Quanto à vida do autor de “Todos os Nomes”, Mon Sant escolheu quatro momentos: o seu encontro com a literatura na biblioteca do Palácio Galveias, em Lisboa, que faz “Bar de Palavras”; o seu encontro com Pilar del Río, com quem se casou em 1988, em “Pilar e José”; quando recebeu o Prémio Nobel da Literatura em 1998, em “Estocolmo”; e “Tengo Ganas de Vivir”, com que encerra o álbum, “uma homenagem aos últimos anos de vida de Saramago, que era tão jovem”.
“Este projeto com Saramago foi: Ok, a literatura está a afastar-se do povo, mas o povo precisa da literatura, então quero escrever um projeto que tenha bastante cuidado com a palavra, mas que ao mesmo tempo não seja elitista, com um grau de complexidade que afaste a obra deste artista do povo, das reais pessoas que precisam de se aproximar da literatura. Há também este caráter ativista neste disco”, declarou à Lusa.
Filipaa Mon Sant reconhece a utilização de algumas palavras “mais fortes”, que justificou como “uma provocação”.
“Nós temos que provocar, no fundo, eu acho que a arte é isso, provocar alguma emoção nas pessoas, independentemente da música que for, do livro ou da pintura, eu acho que o objetivo da arte é provocar uma emoção”, defendeu.
Um dos convidados de Filipaa Mon Sant neste disco é Mirai, com quem há muito queria colaborar, “um dos ‘rappers’ mais visionários do ‘rap’ português, que se destaca pela forma de rimar e o seu visual, e pela sua capacidade em chegar aos jovens”, um dos seus públicos alvo.
O álbum foi misturado e masterizado pelo engenheiro de som Jonny Zoum, que trabalhou com músicos como Billie Eilish e Alicia Keys, tem produção de Sickonce e Capital da Bulgária. Os vídeos foram realizados por João Correia, da Disorder Films.

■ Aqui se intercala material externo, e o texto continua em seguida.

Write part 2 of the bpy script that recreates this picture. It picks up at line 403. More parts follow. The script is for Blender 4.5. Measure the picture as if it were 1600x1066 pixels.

A artista realçou o cuidado tido para “posicionar este disco numa esfera artística que permita comunicar com pessoas ‘normais’ que não tenham tanto acesso à literatura ou proximidade à literatura”, mas, ao mesmo tempo, com a certeza de que “alguém que tenha lido Saramago e conheça a sua biografia, fará as pontes”, rematou.